• _Given exercise_
Type out the data exactly as given. Skip any image.

===== Source excerpt

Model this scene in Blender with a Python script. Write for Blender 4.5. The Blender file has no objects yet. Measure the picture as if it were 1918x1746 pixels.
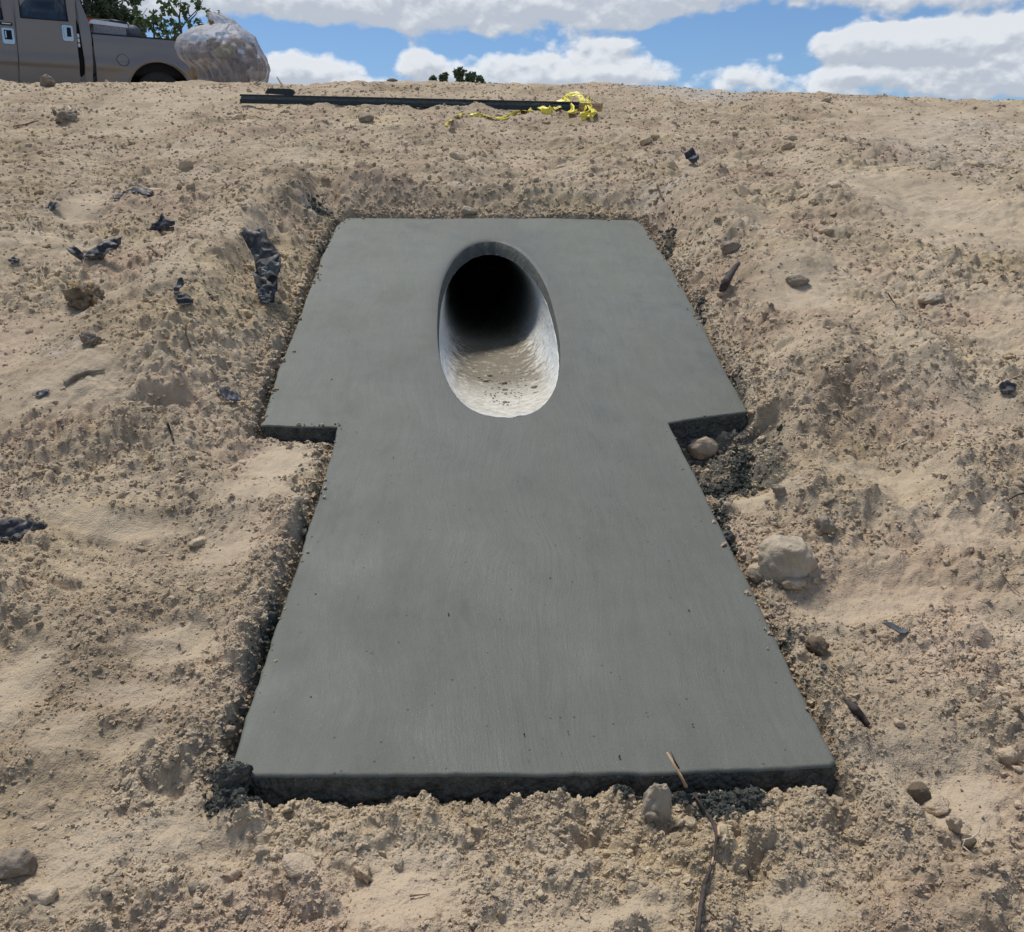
import bpy, bmesh, math, random
import numpy as np
from mathutils import Vector, noise as mnoise

R_ = math.radians
scene = bpy.context.scene
col = scene.collection
f32 = np.float32

# ------------------------------------------------------------------ camera, world, sun
F, CX, CY = 1750.0, 959.0, 873.0          # focal length and centre in photo pixels
PITCH, YAW = R_(15.6), R_(2.75)
TH = R_(13.1)                              # slope of the embankment
TT = math.tan(TH)
CAMZ = 1.62 / math.cos(TH)
cam_d = bpy.data.cameras.new('camera')
cam_d.sensor_width = 36
cam_d.lens = F / 1918 * 36
cam_d.clip_end = 6000
cam_d.clip_start = 0.05
cam = bpy.data.objects.new('camera', cam_d)
cam.location = (0, 0, CAMZ)
cam.rotation_euler = (math.pi/2 - PITCH, 0, -YAW)
col.objects.link(cam)
scene.camera = cam

cp, sp, cy_, sy_ = math.cos(PITCH), math.sin(PITCH), math.cos(YAW), math.sin(YAW)
def ray(px, py):
    """world direction of a photo pixel, with unit length along the optical axis"""
    px = np.asarray(px, float); py = np.asarray(py, float)
    a = (px - CX) / F; b = -(py - CY) / F
    fy = cp + b*sp; fz = -sp + b*cp           # camera yaw 0: forward (0,cp,-sp), up (0,sp,cp)
    fx = a
    x = fx*cy_ + fy*sy_; y = -fx*sy_ + fy*cy_
    return np.stack([x, y, fz*np.ones_like(x)], -1)
def on_slope(px, py, off=0.0):
    r = ray(px, py)
    t = (off - CAMZ) / (r[..., 2] - TT*r[..., 1])
    p = r * t[..., None]; p[..., 2] += CAMZ
    return p
def at_depth(px, py, d):
    p = ray(px, py) * d
    p[..., 2] += CAMZ
    return p

SUN_EL, SUN_AZ = R_(63), R_(-32)           # azimuth measured from +y (into the picture) to +x
world = bpy.data.worlds.new('World'); scene.world = world
world.use_nodes = True
wn = world.node_tree; wn.nodes.clear()

def ng(tree):
    N, L = tree.nodes, tree.links
    def new(t, **kw):
        n = N.new(t)
        for k, v in kw.items(): setattr(n, k, v)
        return n
    def put(sock, v):
        if v is None: return
        if hasattr(v, 'links') or isinstance(v, bpy.types.NodeSocket): L.new(v, sock)
        else: sock.default_value = v
    def m(op, a, b=None, c=None, clamp=False):
        n = new('ShaderNodeMath', operation=op, use_clamp=clamp)
        put(n.inputs[0], a); put(n.inputs[1], b); put(n.inputs[2], c)
        return n.outputs[0]
    def vm(op, a, b=None):
        n = new('ShaderNodeVectorMath', operation=op)
        put(n.inputs[0], a); put(n.inputs[1], b)
        return n.outputs[0]
    def mr(v, a, b, c=0.0, d=1.0, smooth=False):
        n = new('ShaderNodeMapRange')
        if smooth: n.interpolation_type = 'SMOOTHSTEP'
        put(n.inputs[0], v)
        for i, q in enumerate((a, b, c, d)): put(n.inputs[i+1], q)
        return n.outputs[0]
    def mix(fac, a, b, blend='MIX'):
        n = new('ShaderNodeMix', data_type='RGBA', blend_type=blend)
        put(n.inputs[0], fac); put(n.inputs[6], a); put(n.inputs[7], b)
        return n.outputs[2]
    def noise(vec, scale, detail=4, rough=0.5, dist=0.0, out=0):
        n = new('ShaderNodeTexNoise')
        put(n.inputs['Vector'], vec); put(n.inputs['Scale'], scale)
        n.inputs['Detail'].default_value = detail; n.inputs['Roughness'].default_value = rough
        n.inputs['Distortion'].default_value = dist
        return n.outputs[out]
    def vor(vec, scale, feature='F1', out=0, rnd=1.0):
        n = new('ShaderNodeTexVoronoi', feature=feature)
        put(n.inputs['Vector'], vec); n.inputs['Scale'].default_value = scale
        n.inputs['Randomness'].default_value = rnd
        return n.outputs[out]
    def bump(h, s, d, nrm=None):
        n = new('ShaderNodeBump'); put(n.inputs['Strength'], s); put(n.inputs['Distance'], d)
        put(n.inputs['Height'], h); put(n.inputs['Normal'], nrm)
        return n.outputs[0]
    class G: pass
    g = G(); g.new, g.put, g.m, g.vm, g.mr, g.mix, g.noise, g.vor, g.bump, g.L, g.N = new, put, m, vm, mr, mix, noise, vor, bump, L, N
    return g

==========

• _Result_
Model this scene in Blender with a Python script. Write for Blender 4.5. The Blender file has no objects yet. Measure the picture as if it were 1918x1746 pixels.
import bpy, bmesh, math, random
import numpy as np
from mathutils import Vector, noise as mnoise

R_ = math.radians
scene = bpy.context.scene
col = scene.collection
f32 = np.float32

# ------------------------------------------------------------------ camera, world, sun
F, CX, CY = 1750.0, 959.0, 873.0          # focal length and centre in photo pixels
PITCH, YAW = R_(15.6), R_(2.75)
TH = R_(13.1)                              # slope of the embankment
TT = math.tan(TH)
CAMZ = 1.62 / math.cos(TH)
cam_d = bpy.data.cameras.new('camera')
cam_d.sensor_width = 36
cam_d.lens = F / 1918 * 36
cam_d.clip_end = 6000
cam_d.clip_start = 0.05
cam = bpy.data.objects.new('camera', cam_d)
cam.location = (0, 0, CAMZ)
cam.rotation_euler = (math.pi/2 - PITCH, 0, -YAW)
col.objects.link(cam)
scene.camera = cam

cp, sp, cy_, sy_ = math.cos(PITCH), math.sin(PITCH), math.cos(YAW), math.sin(YAW)
def ray(px, py):
    """world direction of a photo pixel, with unit length along the optical axis"""
    px = np.asarray(px, float); py = np.asarray(py, float)
    a = (px - CX) / F; b = -(py - CY) / F
    fy = cp + b*sp; fz = -sp + b*cp           # camera yaw 0: forward (0,cp,-sp), up (0,sp,cp)
    fx = a
    x = fx*cy_ + fy*sy_; y = -fx*sy_ + fy*cy_
    return np.stack([x, y, fz*np.ones_like(x)], -1)
def on_slope(px, py, off=0.0):
    r = ray(px, py)
    t = (off - CAMZ) / (r[..., 2] - TT*r[..., 1])
    p = r * t[..., None]; p[..., 2] += CAMZ
    return p
def at_depth(px, py, d):
    p = ray(px, py) * d
    p[..., 2] += CAMZ
    return p

SUN_EL, SUN_AZ = R_(63), R_(-32)           # azimuth measured from +y (into the picture) to +x
world = bpy.data.worlds.new('World'); scene.world = world
world.use_nodes = True
wn = world.node_tree; wn.nodes.clear()

def ng(tree):
    N, L = tree.nodes, tree.links
    def new(t, **kw):
        n = N.new(t)
        for k, v in kw.items(): setattr(n, k, v)
        return n
    def put(sock, v):
        if v is None: return
        if hasattr(v, 'links') or isinstance(v, bpy.types.NodeSocket): L.new(v, sock)
        else: sock.default_value = v
    def m(op, a, b=None, c=None, clamp=False):
        n = new('ShaderNodeMath', operation=op, use_clamp=clamp)
        put(n.inputs[0], a); put(n.inputs[1], b); put(n.inputs[2], c)
        return n.outputs[0]
    def vm(op, a, b=None):
        n = new('ShaderNodeVectorMath', operation=op)
        put(n.inputs[0], a); put(n.inputs[1], b)
        return n.outputs[0]
    def mr(v, a, b, c=0.0, d=1.0, smooth=False):
        n = new('ShaderNodeMapRange')
        if smooth: n.interpolation_type = 'SMOOTHSTEP'
        put(n.inputs[0], v)
        for i, q in enumerate((a, b, c, d)): put(n.inputs[i+1], q)
        return n.outputs[0]
    def mix(fac, a, b, blend='MIX'):
        n = new('ShaderNodeMix', data_type='RGBA', blend_type=blend)
        put(n.inputs[0], fac); put(n.inputs[6], a); put(n.inputs[7], b)
        return n.outputs[2]
    def noise(vec, scale, detail=4, rough=0.5, dist=0.0, out=0):
        n = new('ShaderNodeTexNoise')
        put(n.inputs['Vector'], vec); put(n.inputs['Scale'], scale)
        n.inputs['Detail'].default_value = detail; n.inputs['Roughness'].default_value = rough
        n.inputs['Distortion'].default_value = dist
        return n.outputs[out]
    def vor(vec, scale, feature='F1', out=0, rnd=1.0):
        n = new('ShaderNodeTexVoronoi', feature=feature)
        put(n.inputs['Vector'], vec); n.inputs['Scale'].default_value = scale
        n.inputs['Randomness'].default_value = rnd
        return n.outputs[out]
    def bump(h, s, d, nrm=None):
        n = new('ShaderNodeBump'); put(n.inputs['Strength'], s); put(n.inputs['Distance'], d)
        put(n.inputs['Height'], h); put(n.inputs['Normal'], nrm)
        return n.outputs[0]
    class G: pass
    g = G(); g.new, g.put, g.m, g.vm, g.mr, g.mix, g.noise, g.vor, g.bump, g.L, g.N = new, put, m, vm, mr, mix, noise, vor, bump, L, N
    return g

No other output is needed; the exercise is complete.